For me the main reason I prefer emacs is the key bindings are better.

Another reason that emacs (the real thing) is available everywhere. You can install it on Linux, Mac and Windows. And you can run it in console mode (terminal) as well as GUI (even on Windows).

2 comments

For me the main reason I prefer emacs is the key bindings are better.

Genuine question, why do you think emacs key bindings are better?

Take for example, incremental search. Emacs has it by default. Vi being older didn't have it, but vim has it. It has to be turned on. Then it doesn't work as well as emacs. In emacs you can type to search then ctrl+s to move to next match then continue to type to edit the search string, and so on. This is just one example. Replace has advantages in emacs when it comes to case matching. And it goes on and on.
> It has to be turned on.

"set incsearch" is all it takes to get incremental search. Are you trying to argue that Emacs defaults are so good that you never need to change it? I find it hard to believe you never have any "setq"s in your Emacs config.

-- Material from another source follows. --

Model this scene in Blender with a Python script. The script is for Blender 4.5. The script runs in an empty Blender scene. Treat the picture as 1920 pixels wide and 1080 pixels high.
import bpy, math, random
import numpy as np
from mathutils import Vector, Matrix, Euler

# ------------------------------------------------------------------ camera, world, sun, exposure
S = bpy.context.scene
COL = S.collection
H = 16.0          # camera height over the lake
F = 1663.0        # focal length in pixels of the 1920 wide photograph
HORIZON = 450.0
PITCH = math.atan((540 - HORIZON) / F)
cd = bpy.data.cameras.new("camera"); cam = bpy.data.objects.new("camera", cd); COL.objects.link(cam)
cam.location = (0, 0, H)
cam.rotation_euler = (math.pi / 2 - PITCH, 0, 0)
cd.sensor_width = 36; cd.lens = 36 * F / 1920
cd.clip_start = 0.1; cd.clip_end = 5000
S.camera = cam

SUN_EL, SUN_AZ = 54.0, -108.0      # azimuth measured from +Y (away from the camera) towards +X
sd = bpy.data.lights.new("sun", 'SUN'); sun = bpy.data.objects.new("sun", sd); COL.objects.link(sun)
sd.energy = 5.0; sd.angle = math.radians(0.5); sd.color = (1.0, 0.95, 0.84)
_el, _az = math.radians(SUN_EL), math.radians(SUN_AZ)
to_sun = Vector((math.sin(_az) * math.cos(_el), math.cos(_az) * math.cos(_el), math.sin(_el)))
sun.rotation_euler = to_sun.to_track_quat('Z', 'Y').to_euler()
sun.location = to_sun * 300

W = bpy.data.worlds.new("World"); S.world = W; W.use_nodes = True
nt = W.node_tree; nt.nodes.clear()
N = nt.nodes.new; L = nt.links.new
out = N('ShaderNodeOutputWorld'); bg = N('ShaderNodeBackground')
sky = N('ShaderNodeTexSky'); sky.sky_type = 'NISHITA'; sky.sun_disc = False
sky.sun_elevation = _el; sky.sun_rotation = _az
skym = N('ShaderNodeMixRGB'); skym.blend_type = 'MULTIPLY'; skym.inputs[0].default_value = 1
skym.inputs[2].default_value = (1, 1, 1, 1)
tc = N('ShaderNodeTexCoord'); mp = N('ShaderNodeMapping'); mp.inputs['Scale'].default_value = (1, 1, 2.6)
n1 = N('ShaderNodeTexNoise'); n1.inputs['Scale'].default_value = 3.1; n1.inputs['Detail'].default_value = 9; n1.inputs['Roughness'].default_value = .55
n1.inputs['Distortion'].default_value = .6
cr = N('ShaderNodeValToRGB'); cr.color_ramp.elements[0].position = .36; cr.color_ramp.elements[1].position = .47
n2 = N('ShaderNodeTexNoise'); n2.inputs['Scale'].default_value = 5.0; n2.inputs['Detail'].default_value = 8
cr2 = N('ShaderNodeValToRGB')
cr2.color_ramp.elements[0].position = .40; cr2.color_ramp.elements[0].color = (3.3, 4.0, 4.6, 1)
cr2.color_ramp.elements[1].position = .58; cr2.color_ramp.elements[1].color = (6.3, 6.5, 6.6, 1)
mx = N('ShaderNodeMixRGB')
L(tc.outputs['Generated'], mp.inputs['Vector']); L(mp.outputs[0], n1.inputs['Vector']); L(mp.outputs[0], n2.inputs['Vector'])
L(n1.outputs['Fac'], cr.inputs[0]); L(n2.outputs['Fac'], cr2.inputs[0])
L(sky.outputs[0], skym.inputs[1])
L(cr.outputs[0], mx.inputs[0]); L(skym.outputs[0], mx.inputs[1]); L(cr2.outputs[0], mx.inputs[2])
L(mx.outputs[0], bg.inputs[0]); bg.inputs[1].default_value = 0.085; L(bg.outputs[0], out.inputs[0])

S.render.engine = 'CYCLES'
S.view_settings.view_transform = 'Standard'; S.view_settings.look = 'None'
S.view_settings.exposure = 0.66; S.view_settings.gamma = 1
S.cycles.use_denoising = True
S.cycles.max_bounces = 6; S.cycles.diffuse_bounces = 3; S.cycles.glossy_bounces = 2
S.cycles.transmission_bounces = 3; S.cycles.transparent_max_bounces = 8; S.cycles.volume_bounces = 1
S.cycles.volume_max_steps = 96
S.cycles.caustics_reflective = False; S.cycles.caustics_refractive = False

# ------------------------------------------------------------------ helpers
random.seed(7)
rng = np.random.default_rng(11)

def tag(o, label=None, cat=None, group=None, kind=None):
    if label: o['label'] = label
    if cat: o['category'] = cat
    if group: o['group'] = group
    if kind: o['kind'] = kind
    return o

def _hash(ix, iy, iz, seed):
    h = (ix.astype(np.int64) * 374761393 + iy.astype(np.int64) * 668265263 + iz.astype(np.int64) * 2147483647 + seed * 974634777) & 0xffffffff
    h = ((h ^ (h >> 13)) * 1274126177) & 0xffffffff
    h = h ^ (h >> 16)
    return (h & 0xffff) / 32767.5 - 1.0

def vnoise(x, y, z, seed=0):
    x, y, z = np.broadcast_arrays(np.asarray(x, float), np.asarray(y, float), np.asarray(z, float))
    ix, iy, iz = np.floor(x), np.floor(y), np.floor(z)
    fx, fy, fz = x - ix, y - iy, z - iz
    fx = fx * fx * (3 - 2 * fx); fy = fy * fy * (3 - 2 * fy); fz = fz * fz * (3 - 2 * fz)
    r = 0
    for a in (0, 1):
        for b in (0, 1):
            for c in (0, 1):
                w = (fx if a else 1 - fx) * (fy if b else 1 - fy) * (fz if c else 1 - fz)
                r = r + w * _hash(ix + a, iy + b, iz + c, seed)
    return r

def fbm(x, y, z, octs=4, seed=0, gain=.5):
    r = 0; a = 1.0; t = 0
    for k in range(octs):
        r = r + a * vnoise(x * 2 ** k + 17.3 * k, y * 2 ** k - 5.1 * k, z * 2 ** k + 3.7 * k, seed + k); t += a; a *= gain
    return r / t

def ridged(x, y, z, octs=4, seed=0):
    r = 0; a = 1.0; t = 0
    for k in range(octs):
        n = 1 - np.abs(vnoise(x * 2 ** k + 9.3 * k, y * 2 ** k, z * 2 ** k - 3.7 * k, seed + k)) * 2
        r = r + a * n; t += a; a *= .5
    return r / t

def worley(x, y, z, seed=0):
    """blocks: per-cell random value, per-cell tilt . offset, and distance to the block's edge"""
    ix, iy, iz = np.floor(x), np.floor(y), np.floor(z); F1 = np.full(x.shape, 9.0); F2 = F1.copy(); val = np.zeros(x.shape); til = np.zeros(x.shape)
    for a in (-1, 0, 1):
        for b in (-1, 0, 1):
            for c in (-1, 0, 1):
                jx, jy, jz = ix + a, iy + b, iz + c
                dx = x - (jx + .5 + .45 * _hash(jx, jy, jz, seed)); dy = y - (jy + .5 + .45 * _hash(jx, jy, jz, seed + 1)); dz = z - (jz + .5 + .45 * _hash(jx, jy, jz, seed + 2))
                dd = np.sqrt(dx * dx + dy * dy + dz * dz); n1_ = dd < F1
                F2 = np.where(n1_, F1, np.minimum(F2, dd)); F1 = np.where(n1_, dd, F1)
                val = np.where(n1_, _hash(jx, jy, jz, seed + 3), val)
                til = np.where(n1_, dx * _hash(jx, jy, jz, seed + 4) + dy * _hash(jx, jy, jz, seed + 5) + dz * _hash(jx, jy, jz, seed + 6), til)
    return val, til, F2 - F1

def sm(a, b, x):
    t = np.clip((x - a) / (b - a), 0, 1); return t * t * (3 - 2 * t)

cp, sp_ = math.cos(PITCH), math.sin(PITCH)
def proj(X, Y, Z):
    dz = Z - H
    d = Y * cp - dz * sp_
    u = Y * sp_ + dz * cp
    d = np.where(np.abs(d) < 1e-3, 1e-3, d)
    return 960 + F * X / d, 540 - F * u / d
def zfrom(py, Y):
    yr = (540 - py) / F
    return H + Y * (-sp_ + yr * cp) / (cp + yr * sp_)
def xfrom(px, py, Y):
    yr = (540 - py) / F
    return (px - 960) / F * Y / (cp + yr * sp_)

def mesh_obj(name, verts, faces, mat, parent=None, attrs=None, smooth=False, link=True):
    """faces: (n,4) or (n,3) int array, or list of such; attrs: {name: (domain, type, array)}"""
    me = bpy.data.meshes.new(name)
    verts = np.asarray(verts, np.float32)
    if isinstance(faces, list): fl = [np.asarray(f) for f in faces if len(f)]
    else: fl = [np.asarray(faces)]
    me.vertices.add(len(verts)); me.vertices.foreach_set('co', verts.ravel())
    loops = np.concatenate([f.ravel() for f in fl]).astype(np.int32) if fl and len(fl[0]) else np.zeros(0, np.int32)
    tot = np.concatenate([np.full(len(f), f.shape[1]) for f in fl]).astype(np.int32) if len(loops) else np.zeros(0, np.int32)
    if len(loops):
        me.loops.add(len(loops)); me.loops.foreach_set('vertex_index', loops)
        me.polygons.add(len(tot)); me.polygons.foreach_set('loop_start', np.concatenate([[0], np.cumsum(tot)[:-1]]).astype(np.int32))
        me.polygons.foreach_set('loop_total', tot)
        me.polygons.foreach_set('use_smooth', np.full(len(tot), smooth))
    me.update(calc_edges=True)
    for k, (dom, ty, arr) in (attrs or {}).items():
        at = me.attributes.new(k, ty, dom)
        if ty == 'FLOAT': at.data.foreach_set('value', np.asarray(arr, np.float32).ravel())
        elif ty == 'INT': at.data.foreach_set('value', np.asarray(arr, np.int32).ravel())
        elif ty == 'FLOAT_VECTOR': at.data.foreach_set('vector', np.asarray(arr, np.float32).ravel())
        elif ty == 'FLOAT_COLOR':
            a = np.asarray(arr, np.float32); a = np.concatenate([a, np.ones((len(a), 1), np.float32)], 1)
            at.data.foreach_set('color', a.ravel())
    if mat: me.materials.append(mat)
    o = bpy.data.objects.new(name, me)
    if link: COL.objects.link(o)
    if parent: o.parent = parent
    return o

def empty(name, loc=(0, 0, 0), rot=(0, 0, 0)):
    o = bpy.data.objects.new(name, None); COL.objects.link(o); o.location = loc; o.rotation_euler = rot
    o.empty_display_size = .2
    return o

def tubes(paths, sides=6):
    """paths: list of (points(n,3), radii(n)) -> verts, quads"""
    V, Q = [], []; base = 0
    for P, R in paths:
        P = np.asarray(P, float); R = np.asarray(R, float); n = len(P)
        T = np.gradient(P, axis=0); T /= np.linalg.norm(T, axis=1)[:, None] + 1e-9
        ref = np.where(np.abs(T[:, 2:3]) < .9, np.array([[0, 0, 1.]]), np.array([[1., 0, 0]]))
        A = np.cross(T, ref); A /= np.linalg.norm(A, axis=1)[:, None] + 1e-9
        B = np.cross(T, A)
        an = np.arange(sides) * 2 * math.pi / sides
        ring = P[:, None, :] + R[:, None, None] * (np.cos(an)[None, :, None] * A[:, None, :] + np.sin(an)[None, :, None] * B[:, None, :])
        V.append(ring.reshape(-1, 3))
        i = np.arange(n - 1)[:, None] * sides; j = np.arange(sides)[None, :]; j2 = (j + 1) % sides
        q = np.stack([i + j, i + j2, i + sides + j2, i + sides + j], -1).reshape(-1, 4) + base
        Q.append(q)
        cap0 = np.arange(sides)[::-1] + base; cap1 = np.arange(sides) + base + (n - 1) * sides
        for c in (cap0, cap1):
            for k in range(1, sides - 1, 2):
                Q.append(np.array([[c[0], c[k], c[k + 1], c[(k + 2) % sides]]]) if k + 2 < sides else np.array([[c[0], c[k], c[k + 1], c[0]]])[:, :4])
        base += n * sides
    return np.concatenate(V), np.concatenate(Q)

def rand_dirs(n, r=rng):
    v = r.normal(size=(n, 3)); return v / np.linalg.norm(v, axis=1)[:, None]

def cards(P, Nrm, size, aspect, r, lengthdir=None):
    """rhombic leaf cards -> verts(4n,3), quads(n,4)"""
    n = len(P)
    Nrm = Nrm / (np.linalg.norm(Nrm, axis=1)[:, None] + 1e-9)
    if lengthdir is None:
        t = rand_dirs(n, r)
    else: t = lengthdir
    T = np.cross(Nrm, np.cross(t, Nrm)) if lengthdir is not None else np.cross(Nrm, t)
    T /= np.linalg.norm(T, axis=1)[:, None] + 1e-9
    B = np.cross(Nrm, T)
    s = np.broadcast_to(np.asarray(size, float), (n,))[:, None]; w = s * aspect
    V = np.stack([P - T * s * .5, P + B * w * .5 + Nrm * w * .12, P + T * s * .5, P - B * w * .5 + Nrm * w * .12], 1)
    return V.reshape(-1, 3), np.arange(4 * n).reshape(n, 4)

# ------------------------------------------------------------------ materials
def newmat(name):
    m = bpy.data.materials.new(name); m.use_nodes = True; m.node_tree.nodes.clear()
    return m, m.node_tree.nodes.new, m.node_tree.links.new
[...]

> In emacs you can type to search then ctrl+s to move to next match then continue to type to edit the search string

In vim you can type to search then n to move to next match then /<ctrl-p> to continue to edit the search string. But seriously, a fuzzy searcher or :grep would be more useful for that sort of thing.

> Replace has advantages in emacs when it comes to case matching.

Case matching is a thing with Vim's regex too.

> And it goes on and on.

But all of the things mentioned so far are about basic editing capabilities that any decent editor would support one way another.

Incremental search needs to be enabled, yes, but it’s just one line in your .vimrc.

What do you mean by “type to search”? Sounds like you’re omitting the “start search” key combo.

Your example in Vim:

* / to start a forward search

* type in the word and hit enter

* n/N for next/previous match

To modify the search:

* q/ opens your search history with the cursor at the last searched string

* modify the search string using standard Vim keys

* hit enter to search

> type in the word and hit enter

That's the problem. When you hit enter you have left incremental search. In emacs you can refine the search string without leaving. Ctrl+s and Ctrl+r goes prev/next and you can simultaneously refine the search string (by typing any other char) without leaving incremental search. Given how important search is (for a programmer) this alone is worth the price of entry. But there are many more things.

Thank you for that note on q/ ... I knew about q: for command history, and was wondering if there was an equivalent for search history.
That depends on what the meaning of "everywhere" is.